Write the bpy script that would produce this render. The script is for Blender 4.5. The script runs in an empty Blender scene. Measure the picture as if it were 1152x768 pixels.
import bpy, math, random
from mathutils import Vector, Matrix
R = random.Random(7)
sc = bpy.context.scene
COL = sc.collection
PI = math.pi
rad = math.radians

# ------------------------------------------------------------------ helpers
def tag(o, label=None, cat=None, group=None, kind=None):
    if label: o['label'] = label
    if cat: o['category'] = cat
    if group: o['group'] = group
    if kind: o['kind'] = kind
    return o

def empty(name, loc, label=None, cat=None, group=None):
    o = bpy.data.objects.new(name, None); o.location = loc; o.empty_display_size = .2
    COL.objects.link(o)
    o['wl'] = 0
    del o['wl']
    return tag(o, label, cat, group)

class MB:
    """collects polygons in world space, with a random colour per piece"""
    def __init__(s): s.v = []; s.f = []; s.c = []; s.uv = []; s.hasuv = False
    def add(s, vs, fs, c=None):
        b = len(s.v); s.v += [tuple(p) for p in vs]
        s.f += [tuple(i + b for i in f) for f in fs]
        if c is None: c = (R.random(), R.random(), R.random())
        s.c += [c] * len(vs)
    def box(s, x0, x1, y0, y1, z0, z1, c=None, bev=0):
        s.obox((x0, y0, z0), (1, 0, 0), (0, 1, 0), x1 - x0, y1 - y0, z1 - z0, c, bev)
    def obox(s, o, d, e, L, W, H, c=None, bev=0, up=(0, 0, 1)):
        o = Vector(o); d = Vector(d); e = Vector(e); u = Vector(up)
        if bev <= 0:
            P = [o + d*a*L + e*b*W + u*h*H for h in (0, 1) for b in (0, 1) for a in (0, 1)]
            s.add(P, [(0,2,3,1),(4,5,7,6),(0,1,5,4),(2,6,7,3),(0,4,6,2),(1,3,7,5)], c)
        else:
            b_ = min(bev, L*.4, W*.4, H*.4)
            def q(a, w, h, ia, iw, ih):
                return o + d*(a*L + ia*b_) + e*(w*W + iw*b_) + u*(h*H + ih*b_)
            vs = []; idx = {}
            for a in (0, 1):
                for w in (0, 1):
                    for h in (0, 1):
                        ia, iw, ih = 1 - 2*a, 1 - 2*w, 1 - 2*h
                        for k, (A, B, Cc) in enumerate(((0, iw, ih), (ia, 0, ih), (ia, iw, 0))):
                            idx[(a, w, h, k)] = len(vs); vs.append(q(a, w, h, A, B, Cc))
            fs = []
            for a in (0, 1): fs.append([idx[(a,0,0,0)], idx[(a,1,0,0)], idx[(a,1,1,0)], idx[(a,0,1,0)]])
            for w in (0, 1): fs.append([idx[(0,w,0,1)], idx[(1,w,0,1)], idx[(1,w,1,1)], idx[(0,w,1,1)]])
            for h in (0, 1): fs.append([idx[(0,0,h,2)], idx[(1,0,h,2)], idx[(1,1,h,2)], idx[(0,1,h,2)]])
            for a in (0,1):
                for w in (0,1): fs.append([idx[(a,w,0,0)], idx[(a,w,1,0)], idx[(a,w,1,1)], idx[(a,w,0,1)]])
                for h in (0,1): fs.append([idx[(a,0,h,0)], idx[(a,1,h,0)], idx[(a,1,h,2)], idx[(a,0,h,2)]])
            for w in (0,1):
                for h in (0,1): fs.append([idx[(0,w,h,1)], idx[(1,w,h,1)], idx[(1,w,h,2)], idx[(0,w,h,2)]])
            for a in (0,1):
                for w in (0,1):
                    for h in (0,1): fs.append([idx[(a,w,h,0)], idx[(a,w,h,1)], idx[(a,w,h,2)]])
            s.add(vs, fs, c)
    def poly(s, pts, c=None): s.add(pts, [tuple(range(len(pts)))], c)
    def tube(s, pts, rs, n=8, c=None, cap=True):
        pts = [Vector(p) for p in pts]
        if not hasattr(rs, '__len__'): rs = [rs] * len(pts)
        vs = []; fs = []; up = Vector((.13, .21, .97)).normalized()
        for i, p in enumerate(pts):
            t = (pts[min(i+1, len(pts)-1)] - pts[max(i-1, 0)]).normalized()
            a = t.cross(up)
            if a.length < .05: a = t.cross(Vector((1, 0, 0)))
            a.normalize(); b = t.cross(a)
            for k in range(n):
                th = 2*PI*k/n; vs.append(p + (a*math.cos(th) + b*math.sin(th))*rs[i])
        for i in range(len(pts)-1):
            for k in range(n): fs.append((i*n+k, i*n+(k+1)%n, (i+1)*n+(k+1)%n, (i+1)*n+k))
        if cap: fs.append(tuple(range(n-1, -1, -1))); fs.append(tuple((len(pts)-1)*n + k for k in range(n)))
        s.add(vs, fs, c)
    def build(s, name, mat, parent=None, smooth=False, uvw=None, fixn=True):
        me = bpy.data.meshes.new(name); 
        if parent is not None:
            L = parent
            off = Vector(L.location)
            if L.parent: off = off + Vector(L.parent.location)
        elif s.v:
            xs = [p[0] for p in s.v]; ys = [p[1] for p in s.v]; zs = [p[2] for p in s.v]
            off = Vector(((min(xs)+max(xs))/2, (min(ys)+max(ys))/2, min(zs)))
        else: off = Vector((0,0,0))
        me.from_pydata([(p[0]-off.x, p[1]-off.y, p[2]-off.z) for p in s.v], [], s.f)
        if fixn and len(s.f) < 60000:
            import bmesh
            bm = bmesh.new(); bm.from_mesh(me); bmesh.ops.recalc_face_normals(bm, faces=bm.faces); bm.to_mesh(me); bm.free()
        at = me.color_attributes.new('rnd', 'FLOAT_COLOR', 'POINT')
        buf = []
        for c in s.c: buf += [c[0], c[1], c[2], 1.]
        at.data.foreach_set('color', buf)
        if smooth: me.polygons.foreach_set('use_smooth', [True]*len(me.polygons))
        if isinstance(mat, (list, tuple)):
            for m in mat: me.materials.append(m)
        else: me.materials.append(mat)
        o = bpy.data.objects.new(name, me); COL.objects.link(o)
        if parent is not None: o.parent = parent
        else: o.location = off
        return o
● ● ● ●
Quote the data above verbatim from its first line to the line that includes "return tag(o, label, cat, group)", with both boundary lines retained.

> [Worked answer]:
Write the bpy script that would produce this render. The script is for Blender 4.5. The script runs in an empty Blender scene. Measure the picture as if it were 1152x768 pixels.
import bpy, math, random
from mathutils import Vector, Matrix
R = random.Random(7)
sc = bpy.context.scene
COL = sc.collection
PI = math.pi
rad = math.radians

# ------------------------------------------------------------------ helpers
def tag(o, label=None, cat=None, group=None, kind=None):
    if label: o['label'] = label
    if cat: o['category'] = cat
    if group: o['group'] = group
    if kind: o['kind'] = kind
    return o

def empty(name, loc, label=None, cat=None, group=None):
    o = bpy.data.objects.new(name, None); o.location = loc; o.empty_display_size = .2
    COL.objects.link(o)
    o['wl'] = 0
    del o['wl']
    return tag(o, label, cat, group)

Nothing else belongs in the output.